I am the Black Gold of the Sun – Rotary Connection & Minnie Riperton
This Minnie Riperton classic is a hugely uplifting song, it really puts a huge smile on my face. My wife loves it too – which is unusual as she usually wrinkles her nose at my musical preferences! With the gentle acoustic guitar introduction, it lulls you into a false sense of place and time…then the powerful piano, drums and choir kick in, elevating the song to another level. It is like surfing a wave of sound. Stunning.

Jerry – Boy Azooga 
Cardiff’s finest band in my opinion – timeless, catchy tunes, beautiful song structures and dreamy vocals, they appeal to all age groups and tastes.

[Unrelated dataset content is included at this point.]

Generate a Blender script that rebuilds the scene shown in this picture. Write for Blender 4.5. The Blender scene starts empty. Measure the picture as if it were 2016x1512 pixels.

Singer Davey Newington writes very personal but accessible songs. Jerry I only realised recently is about his dog, which shows his wonderful affection for a best friend: “I’m just happy to be the shadow, Walking in your light.” Beautiful.

Then I Will Love You Again – Laetita Sadier
From the opening cinematic riffs, this dramatic song grabs your attention. French chanteuse Laetita Sadier fronted the iconic 90s experimental pop band Stereolab and her voice has a haunting melancholy you don’t hear often. I stood dripping in a torrential downpour at a pop festival with a hardcore fanbase watching her play this song and I thought: “She could sing the phone book in this storm and I would listen to it.” 

Beeswing – Christy Moore
Christy Moore said he finds the hardest thing about covering another singer’s work – Beeswing was written by Richard Thompson – is giving it a very personal feel and by golly he does that. This amazing song gives me goosebumps every time, with its bittersweet delivery and sublime, evocative lyrics: “Brown hair zigzagged across her face and a look of half surprise”. The inspiration for the song was the wild, free-spirit English folk singer Anne Briggs who wrote folk classic, The Snow It Melts the Soonest.

All That You Give – The Cinematic Orchestra ft. Fontella Bass
I adore the textured layers and composition The Cinematic Orchestra bring to every piece; it’s a fantastic blend of sultry jazz, rich classical and a film noir feel, with the thrumming double bass. This track is a particular favourite as they asked soul legend Fontella Bass, who passed away not long afterwards, to be guest vocalist. My older son ‘discovered’ the band and it’s one of the few shared musical staples we enjoy listening to in the car, inbetween playlist arguments.